_Required work:_
Leave out the pictures, and retype only the lines from the beginning of the material through the line that contains "obj('grate', bm, M['iron'], t)", including both.

▬▬▬▬▬▬

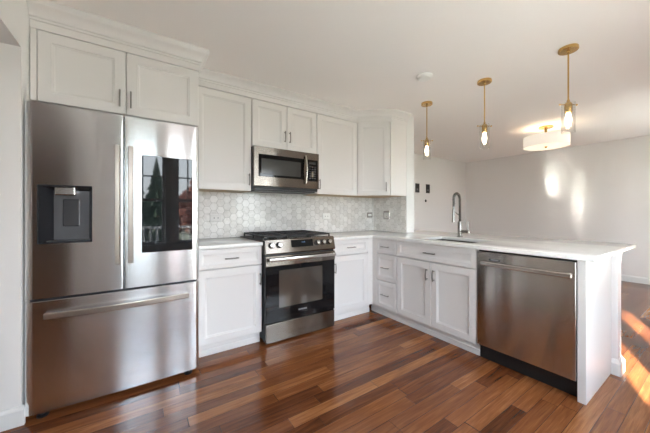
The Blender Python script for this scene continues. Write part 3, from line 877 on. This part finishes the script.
# oven door
od = obj('oven_door', B(RX0, RX1-.004, -0.667, -0.692, 0.190, 0.787, 0.003), M['black_glass'], t)
obj('door_band', B(RX0, RX1-.004, -0.691, -0.697, 0.697, 0.786, 0.002), M['steel_range'], od)
bm = B(RX0+.02, RX1-.02, -0.728, -0.744, 0.742, 0.774, 0.006)
for x in (RX0+.05, RX1-.05): box(bm, x-.014, x+.014, -0.69, -0.732, 0.746, 0.770, 0.003)
obj('handle', bm, M['steel_bar'], od, smooth=True)
bm = bmesh.new()
rings_to_mesh(bm, BACK, [(0.132, 0.600, 0.315, 0.652, 0.6915), (0.132, 0.600, 0.315, 0.652, 0.6932)])
obj('window', bm, M['oven_window'], od)
obj('badge', text_bm('SAMSUNG', 0.020, BACK, 0.376, 0.262, 0.6925), M['lettering'], od)
obj('storage_drawer', B(RX0+.004, RX1-.006, -0.62, -0.692, 0.014, 0.180, 0.003), M['steel_range'], t)
# burners and grates
for (bx, by, br) in ((0.16, -0.19, .040), (0.16, -0.47, .050), (0.38, -0.33, .046), (0.60, -0.19, .036), (0.60, -0.47, .052)):
    obj('burner', lathe(bmesh.new(), [(0, .942), (br*.7, .942), (br*.75, .938), (br*.72, .934), (br, .933), (br, .928), (br*1.15, .9245)], (bx, by, 0), 'Z', 24), M['iron'], t, smooth=True)
for (g0, g1) in ((RX0+.012, 0.252), (0.256, 0.504), (0.508, RX1-.012)):
    bm = bmesh.new(); zt, zb = 0.966, 0.950; w = 0.011
    y0, y1 = -0.045, -0.615
    box(bm, g0, g0+w, y1, y0, zb, zt, .002, 1); box(bm, g1-w, g1, y1, y0, zb, zt, .002, 1)
    box(bm, g0, g1, y0-w, y0, zb, zt, .002, 1); box(bm, g0, g1, y1, y1+w, zb, zt, .002, 1)
    for f in (0.25, 0.5, 0.75): box(bm, g0, g1, y0+(y1-y0)*f-w/2, y0+(y1-y0)*f+w/2, zb, zt, .002, 1)
    gm = (g0+g1)/2; box(bm, gm-w/2, gm+w/2, y1, y0, zb, zt, .002, 1)
    for x in (g0, g1-w):
        for y in (y1, (y0+y1)/2, y0-w): box(bm, x, x+w, y, y+w, 0.9246, zb)
    obj('grate', bm, M['iron'], t)

# ------------------------------------------------------------------ microwave
MX0, MX1, MZ0, MZ1 = 0.004, 0.757, 1.402, 1.833
t = thing('microwave', (0.38, -0.19, MZ0), 'stainless steel over-the-range microwave hung under the short cabinet', 'microwave')
obj('body', B(MX0+.002, MX1-.002, -0.012, -0.352, MZ0+0.008, MZ1-.001), M['grey_dark'], t)
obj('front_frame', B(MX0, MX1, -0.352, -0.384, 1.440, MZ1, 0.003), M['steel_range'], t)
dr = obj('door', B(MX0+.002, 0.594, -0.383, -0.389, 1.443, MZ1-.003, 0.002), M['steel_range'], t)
bm = B(0.052, 0.560, -0.388, -0.3915, 1.535, 1.757, 0.001)
obj('window', bm, M['black_glass'], dr)
obj('window_mesh', B(0.080, 0.520, -0.3914, -0.3922, 1.555, 1.715), M['mw_window'], dr)
bm = bmesh.new()
pts = [(0.578, -(0.404+0.026*math.sin(PI*i/12)), 1.492 + (1.792-1.492)*i/12) for i in range(13)]
tube(bm, pts, 0.009, 10)
for z in (1.50, 1.784): tube(bm, [(0.578, -0.386, z), (0.578, -0.408, z)], 0.008, 8)
obj('handle', bm, M['steel_bar'], dr, smooth=True)
cpm = obj('control_panel', B(0.602, 0.738, -0.383, -0.389, 1.523, 1.757, 0.001), M['black_glass'], t)
obj('display', B(0.63, 0.712, -0.3889, -0.3898, 1.71, 1.735), M['mw_window'], cpm)
bm = bmesh.new()
for r in range(6):
    for c in range(3): box(bm, 0.625+c*.034, 0.648+c*.034, -0.3888, -0.3896, 1.548+r*.025, 1.560+r*.025)
obj('keypad', bm, M['grey_plastic'], cpm)
bm = B(MX0+.03, MX1-.03, -0.06, -0.345, MZ0-.004, MZ0+.008, 0.002)
box(bm, MX0+.01, MX1-.01, -0.345, -0.372, MZ0+.012, 1.440, 0.004)
obj('vent_grille', bm, M['black'], t)

# ------------------------------------------------------------------ dishwasher
DY0, DY1 = -1.829, -2.443
t = thing('dishwasher', (1.65, (DY0+DY1)/2, 0), 'stainless steel dishwasher with bar handle at the end of the peninsula', 'dishwasher')
obj('body', B(PX+0.03, 1.94, DY0-.004, DY1+.004, 0.10, 0.872), M['black'], t)
bm = bevel_sharp(B(PX-0.004, PX+0.035, DY0-.001, DY1+.001, 0.122, 0.868), 0.004)
dd = obj('door', bm, M['steel_dark'], t, smooth=True, angle=50)
bm = bmesh.new(); rows = []
for i in range(17):
    f = i/16; y = -1.876 - 0.548*f; x = PX - 0.030 - 0.012*math.sin(PI*f)
    rows.append([bm.verts.new((x+a, y, 0.782+b)) for a, b in ((.008, -.015), (-.004, -.015), (-.008, -.010), (-.008, .010), (-.004, .015), (.008, .015))])
for A, D in zip(rows, rows[1:]):
    for k in range(6): bm.faces.new((A[k], A[(k+1) % 6], D[(k+1) % 6], D[k]))
bm.faces.new(rows[0]); bm.faces.new(rows[-1][::-1])
for y in (-1.888, -2.412): box(bm, PX-.03, PX-.003, y-.011, y+.011, 0.771, 0.793)
obj('handle', bm, M['steel_bar'], dd, smooth=True, angle=25)
bdg = obj('badge_plate', B(PX-.0055, PX-.003, -1.925, -2.005, 0.806, 0.820), M['grey_dark'], dd)
obj('badge', text_bm('SAMSUNG', 0.0125, PEN, 1.965, 0.813, -(PX-.0056)), M['lettering'], dd)
obj('toe_panel', B(PX+0.055, PX+0.075, DY0+.001, DY1+.001, 0.0, 0.121), M['black'], t)

# ------------------------------------------------------------------ pendants
def pendant(loc, label):
    x, y = loc
    t = thing('pendant_light', (x, y, CEIL), label, 'pendant light', 'brass pendants over the peninsula')
    obj('canopy', lathe(bmesh.new(), [(0, CEIL), (.060, CEIL), (.062, CEIL-.004), (.062, CEIL-.022), (.058, CEIL-.026), (.012, CEIL-.027), (.009, CEIL-.036), (0, CEIL-.036)], (x, y, 0), 'Z', 36), M['brass'], t, smooth=True)
    obj('rod', tube(bmesh.new(), [(x, y, CEIL-.03), (x, y, 2.03)], 0.0055, 12), M['brass'], t, smooth=True)
    s = obj('socket', lathe(bmesh.new(), [(0, 2.045), (.009, 2.045), (.010, 2.030), (.020, 2.020), (.024, 2.012), (.024, 1.950), (.020, 1.944), (0, 1.944)], (x, y, 0), 'Z', 24), M['brass'], t, smooth=True)
    bm = tube(bmesh.new(), [(x-.052, y+.035, 2.008), (x+.052, y-.035, 2.008)], 0.004, 8)
    for q in (-1, 1):
        bmesh.ops.create_uvsphere(bm, u_segments=10, v_segments=6, radius=0.0075, matrix=Matrix.Translation((x+q*.054, y-q*.036, 2.008)))
    obj('cross_bar', bm, M['brass'], s, smooth=True)
    bm = bmesh.new(); r0, r1 = .042, .0395
    lathe(bm, [(r0, 2.022), (r0, 1.792), (r1, 1.792), (r1, 2.022)], (x, y, 0), 'Z', 40, closed=True)
    obj('glass_shade', bm, M['glass'], t, smooth=True)
    obj('bulb', lathe(bmesh.new(), [(.011, 1.946), (.013, 1.935), (.017, 1.915), (.0195, 1.890), (.018, 1.868), (.012, 1.850), (.005, 1.842), (0, 1.840)], (x, y, 0), 'Z', 20), M['bulb'], t, smooth=True)
    return t
proto = pendant((1.842, -1.004), 'brass pendant light with clear glass nearest the kitchen corner, smallest in view')
def copy_tree(o, parent=None):
    c = o.copy(); COL.objects.link(c)
    if parent: c.parent = parent
    for ch in list(o.children): copy_tree(ch, c)
    return c
for (x, y, lab) in ((1.832, -1.652, 'brass pendant light with clear glass in the middle of the row of three'),
                    (1.822, -2.279, 'brass pendant light with clear glass at the outer end, largest in view')):
    c = copy_tree(proto); c.location = (x, y, CEIL); c['label'] = lab

# drum ceiling light in the dining area
DX, DYY, DR = 4.07, -1.43, 0.272
t = thing('drum_ceiling_light', (DX, DYY, CEIL), 'white drum ceiling light with brass fittings in the room beyond the peninsula', 'ceiling light')
obj('canopy', lathe(bmesh.new(), [(0, CEIL), (.085, CEIL), (.088, CEIL-.006), (.088, CEIL-.02), (.02, CEIL-.026), (.012, CEIL-.12), (0, CEIL-.12)], (DX, DYY, 0), 'Z', 32), M['brass'], t, smooth=True)
obj('shade', lathe(bmesh.new(), [(DR, 2.300), (DR, 2.150), (DR-.004, 2.150), (DR-.004, 2.300)], (DX, DYY, 0), 'Z', 64, closed=True), M['shade'], t, smooth=True)
obj('diffuser', lathe(bmesh.new(), [(DR-.005, 2.153), (0, 2.153), (0, 2.160), (DR-.005, 2.160)], (DX, DYY, 0), 'Z', 48), M['diffuser'], t, smooth=True)
obj('finial', lathe(bmesh.new(), [(0, 2.128), (.012, 2.131), (.016, 2.138), (.012, 2.145), (.02, 2.148), (.022, 2.1528)], (DX, DYY, 0), 'Z', 20), M['brass'], t, smooth=True)
lb = bpy.data.lights.new('drum_lamp', 'POINT'); lb.energy = 1.3; lb.color = (1.0, 0.84, 0.66); lb.shadow_soft_size = 0.05
lo_ = bpy.data.objects.new('drum_lamp', lb); COL.objects.link(lo_); lo_.parent = t; lo_.location = (0.06, 0.06, -0.18)

# smoke detector
o = obj('smoke_detector', lathe(bmesh.new(), [(0, CEIL-.034), (.045, CEIL-.034), (.055, CEIL-.030), (.062, CEIL-.018), (.068, CEIL-.014), (.070, CEIL-.0005), (0, CEIL-.0005)], (1.275, -1.39, 0), 'Z', 40), M['plate_white'], smooth=True)
tag(o, 'round white smoke detector on the ceiling', 'smoke detector')

# ------------------------------------------------------------------ outside: added sun-blocking wall, eave, and things seen in reflections
struct('wall_sun_block', B(-1.62, -1.5, -3.96, YF-0.13, -0.9, 2.33), M['soffit'])  # unseen wall, added to keep direct sun off the peninsula end panel
struct('trim_2', B(HX-0.6, XR+0.6, -4.145, YF-0.13, 2.33, 2.45), M['soffit'])
struct('floor_deck', B(-3.5, 4.0, -5.4, YF-0.14, -0.25, -0.10), M['deck'])
struct('floor_lawn', B(-40, 40, -60, -5.4, -1.1, -0.9), M['lawn'])
t = thing('deck_railing', (0.2, -5.3, -0.1), 'white deck railing outside the window, mirrored in the fridge screen', 'railing')
obj('rail', B(-3.4, 3.9, -5.27, -5.33, 0.84, 0.89), M['trim'], t); obj('rail', B(-3.4, 3.9, -5.28, -5.32, 0.02, 0.06), M['trim'], t)
bm = bmesh.new()
for i in range(61): box(bm, -3.38+i*.12, -3.35+i*.12, -5.285, -5.315, 0.06, 0.84)
o = obj('balusters', bm, M['trim'], t); o['kind'] = 'stuff'
def conifer(x, y, h, lab):
    bm = bmesh.new(); n = 9
    for i in range(n):
        f = i/n; zb = -0.9 + h*(0.08+0.88*f); r = (1-f)*h*0.2+0.05; seg = 18
        ctr = bm.verts.new((x, y, zb + h*0.2))
        rg = [bm.verts.new((x+r*(1+.22*(-1)**k)*math.cos(2*PI*k/seg+i), y+r*(1+.22*(-1)**k)*math.sin(2*PI*k/seg+i), zb+random.uniform(-.1, .1))) for k in range(seg)]
        for k in range(seg): bm.faces.new((rg[k], rg[(k+1) % seg], ctr))
    tube(bm, [(x, y, -0.95), (x, y, h*0.2)], 0.12, 8)
    tag(obj('conifer_tree', bm, M['conifer']), lab, 'tree')
conifer(-1.3, -14, 5.2, 'tall dark conifer outside, at the left of the reflection in the fridge screen')
conifer(-0.1, -17, 5.0, 'dark conifer outside, in the middle of the reflection in the fridge screen')
bm = bmesh.new()
for k in range(260):
    a, b_, q = random.uniform(0, 2*PI), random.uniform(-0.3, 1.0), random.uniform(0.75, 1.0)
    c = Vector((1.6 + 1.5*q*math.cos(a)*math.sqrt(1-b_*b_*.9), -11.5 + 1.2*q*math.sin(a)*math.sqrt(1-b_*b_*.9), 0.7 + 1.9*q*b_))
    bmesh.ops.create_icosphere(bm, subdivisions=1, radius=random.uniform(.12, .26), matrix=Matrix.Translation(c))
tube(bm, [(1.6, -11.5, -0.95), (1.6, -11.5, 0.6)], 0.1, 8)
tag(obj('russet_shrub', bm, M['shrub']), 'rounded russet shrub outside, at the right of the reflection in the fridge screen', 'shrub')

▬▬▬▬▬▬

_Response to this exercise:_
The Blender Python script for this scene continues. Write part 3, from line 877 on. This part finishes the script.
# oven door
od = obj('oven_door', B(RX0, RX1-.004, -0.667, -0.692, 0.190, 0.787, 0.003), M['black_glass'], t)
obj('door_band', B(RX0, RX1-.004, -0.691, -0.697, 0.697, 0.786, 0.002), M['steel_range'], od)
bm = B(RX0+.02, RX1-.02, -0.728, -0.744, 0.742, 0.774, 0.006)
for x in (RX0+.05, RX1-.05): box(bm, x-.014, x+.014, -0.69, -0.732, 0.746, 0.770, 0.003)
obj('handle', bm, M['steel_bar'], od, smooth=True)
bm = bmesh.new()
rings_to_mesh(bm, BACK, [(0.132, 0.600, 0.315, 0.652, 0.6915), (0.132, 0.600, 0.315, 0.652, 0.6932)])
obj('window', bm, M['oven_window'], od)
obj('badge', text_bm('SAMSUNG', 0.020, BACK, 0.376, 0.262, 0.6925), M['lettering'], od)
obj('storage_drawer', B(RX0+.004, RX1-.006, -0.62, -0.692, 0.014, 0.180, 0.003), M['steel_range'], t)
# burners and grates
for (bx, by, br) in ((0.16, -0.19, .040), (0.16, -0.47, .050), (0.38, -0.33, .046), (0.60, -0.19, .036), (0.60, -0.47, .052)):
    obj('burner', lathe(bmesh.new(), [(0, .942), (br*.7, .942), (br*.75, .938), (br*.72, .934), (br, .933), (br, .928), (br*1.15, .9245)], (bx, by, 0), 'Z', 24), M['iron'], t, smooth=True)
for (g0, g1) in ((RX0+.012, 0.252), (0.256, 0.504), (0.508, RX1-.012)):
    bm = bmesh.new(); zt, zb = 0.966, 0.950; w = 0.011
    y0, y1 = -0.045, -0.615
    box(bm, g0, g0+w, y1, y0, zb, zt, .002, 1); box(bm, g1-w, g1, y1, y0, zb, zt, .002, 1)
    box(bm, g0, g1, y0-w, y0, zb, zt, .002, 1); box(bm, g0, g1, y1, y1+w, zb, zt, .002, 1)
    for f in (0.25, 0.5, 0.75): box(bm, g0, g1, y0+(y1-y0)*f-w/2, y0+(y1-y0)*f+w/2, zb, zt, .002, 1)
    gm = (g0+g1)/2; box(bm, gm-w/2, gm+w/2, y1, y0, zb, zt, .002, 1)
    for x in (g0, g1-w):
        for y in (y1, (y0+y1)/2, y0-w): box(bm, x, x+w, y, y+w, 0.9246, zb)
    obj('grate', bm, M['iron'], t)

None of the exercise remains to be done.